◆ Data excerpts:
►
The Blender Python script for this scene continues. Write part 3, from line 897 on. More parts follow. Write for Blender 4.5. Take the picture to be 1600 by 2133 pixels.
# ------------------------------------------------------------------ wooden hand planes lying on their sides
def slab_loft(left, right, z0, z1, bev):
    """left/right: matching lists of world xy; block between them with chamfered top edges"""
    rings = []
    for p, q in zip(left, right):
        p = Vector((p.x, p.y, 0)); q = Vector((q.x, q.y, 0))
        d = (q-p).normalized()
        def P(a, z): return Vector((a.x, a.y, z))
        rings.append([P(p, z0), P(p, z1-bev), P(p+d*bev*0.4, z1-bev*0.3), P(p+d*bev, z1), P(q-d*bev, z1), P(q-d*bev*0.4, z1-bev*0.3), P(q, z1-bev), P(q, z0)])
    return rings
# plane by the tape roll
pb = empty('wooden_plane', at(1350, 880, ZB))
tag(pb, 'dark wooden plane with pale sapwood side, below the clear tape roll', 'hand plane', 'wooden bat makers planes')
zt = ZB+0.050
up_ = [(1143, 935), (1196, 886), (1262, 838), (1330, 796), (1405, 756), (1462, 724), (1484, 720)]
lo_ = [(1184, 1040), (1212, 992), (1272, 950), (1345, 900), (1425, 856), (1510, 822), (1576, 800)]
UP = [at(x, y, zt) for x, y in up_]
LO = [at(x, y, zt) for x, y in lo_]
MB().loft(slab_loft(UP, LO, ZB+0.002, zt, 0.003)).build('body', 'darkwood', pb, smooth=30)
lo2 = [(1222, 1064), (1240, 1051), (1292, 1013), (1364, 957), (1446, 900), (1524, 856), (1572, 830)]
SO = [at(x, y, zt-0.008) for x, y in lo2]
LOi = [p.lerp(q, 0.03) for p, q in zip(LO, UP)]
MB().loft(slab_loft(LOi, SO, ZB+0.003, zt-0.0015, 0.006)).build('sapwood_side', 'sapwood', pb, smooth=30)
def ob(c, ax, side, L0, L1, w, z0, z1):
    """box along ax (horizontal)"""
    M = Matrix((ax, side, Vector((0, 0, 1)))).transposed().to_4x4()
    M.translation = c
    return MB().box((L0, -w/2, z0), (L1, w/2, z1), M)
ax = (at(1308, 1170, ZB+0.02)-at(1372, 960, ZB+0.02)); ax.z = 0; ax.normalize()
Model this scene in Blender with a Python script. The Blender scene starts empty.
◄
◆ Task to carry out: From the entries above, list each line with "scene" in it.

◆ Exercise solution:
The Blender Python script for this scene continues. Write part 3, from line 897 on. More parts follow. Write for Blender 4.5. Take the picture to be 1600 by 2133 pixels.
Model this scene in Blender with a Python script. The Blender scene starts empty.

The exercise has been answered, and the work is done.